Recordações da Semana Santa em Cajazeiras

A Semana Santa me traz lembranças da infância em Cajazeiras, associadas, quase sempre, à chuva, ao inverno, à sangria do Açude Grande. Eu pegava peixe com a mão nas locas de pedras que existiam antes do canal. Da calçada da casa onde nasci fisgava com o anzol piaba, corró, piau sabão. Quando vinha na ponta da linha uma traíra ou um piau verdadeiro era a glória! Certa vez, suspendi no ar um cágado, aquela marmota feito um crucificado… que medo! Quando a água baixava, a festa se deslocava para o sítio, como a gente chamava os dois hectares em redor da residência construída por Cristiano Cartaxo nos anos trinta do século XX.

Dessas coisas do passado recordo, também, a espera agoniada, no sábado de aleluia, do toque do sino da matriz. É que, diziam, se o padre não encontrar no missal a gota do sangue de Cristo, o mundo se acaba… Eu acreditava, piamente. E só me acalmava com o toque do sino. Aleluia, aleluia! O mundo não vai se acabar!  Numa Semana Santa dessa época vi meu pai declamar, vezes sem conta, um soneto em francês. De tanto ouvi-lo recitar, até decorei os primeiros versos, eu que tenho péssima memória. Passeando no alpendre, para lá e para cá, meu pai chegava a emocionar-se, imerso na sonoridade do poema, a voz trêmula, inquietas as mãos, o olhar perdido, possivelmente, num recanto qualquer de sua vida. De sua longa vida. Cristiano recitava na língua do autor.

Mon âme a son secret, ma vie a son mystère,
Um amour eternel em um moment conçu;

Desculpe, fiel leitora, não cito para esnobar. Faço-o porque está na memória assim mesmo, em francês. Minhas cordas interiores se inflam ao extrair da alma longínquas imagens e sons tocantes. Aí vai a tradução dos dois versos iniciais e do soneto inteiro.

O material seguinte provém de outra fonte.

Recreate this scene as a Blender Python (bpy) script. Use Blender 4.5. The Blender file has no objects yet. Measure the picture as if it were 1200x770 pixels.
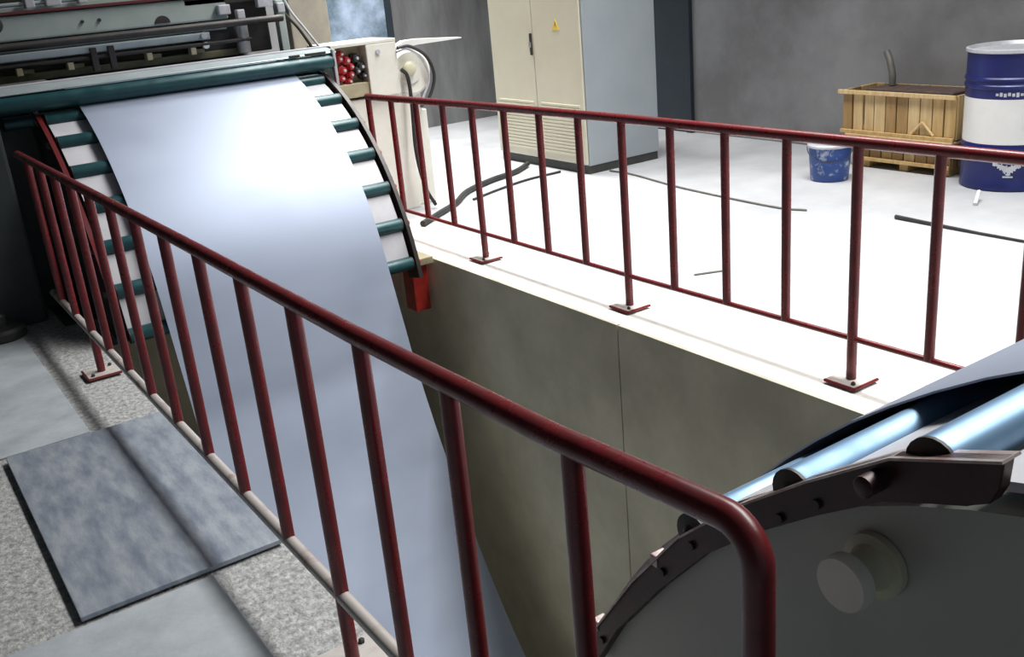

Tenho n’alma um segredo e um mistério na vida:
Um amor que nasceu, eterno, num momento;
É sem remédio a dor, trago-a pois escondida,
E aquela que a causou nem sabe o meu tormento.

Por ela hei de passar, sombra inapercebida,
Sempre a seu lado, mas num triste isolamento,
E chegarei ao fim da existência esquecida
Sem nada ousar pedir e sem um só lamento.

E ela, que entanto Deus fez terna e complacente,
Há de ir, por seu caminho, alheia e indiferente
Ao murmúrio de amor que sempre a seguirá.

A um austero dever piedosamente presa,
Ela dirá lendo estes versos, com certeza:
“Que mulher será esta” e não compreenderá.

O soneto é de Alexis-Fêlix Anvers. O único que dele se conhece, daí o nome que lhe deram: Soneto de Anvers. Seu autor nasceu em Paris em 1806, onde morreu 44 anos depois. Imortalizou-o este poema, traduzido por muitos escritores do mundo inteiro. A versão, aqui transcrita, é de Guilherme de Almeida. Penso que Cristiano Cartaxo deve ter sua própria tradução. Nunca vi, mas ainda tenho a esperança de encontrá-la entre os papeis velhos que minha irmã Ilina me deixou como herança.

Retiro da memória infante, a expressão visual, emotiva, o tom da oralidade de meu pai ao declamar, a alma revelada aos pedaços, no gesto, no jeito, na sensualidade da voz. Ora exaltado, ora contido, como se os versos fossem de sua lavra. Ou tivesse vivido motivação igual a de Anvers. Às vezes, reduzia o ritmo, concentrava-se, baixava a voz. Um sussurro então brotava quase em câmara lenta, isso, câmara lenta, como a reviver aquele instante de prazer, no gozo da arte de recitar versos carregados de emoção, amor e vida. Nunca de morte.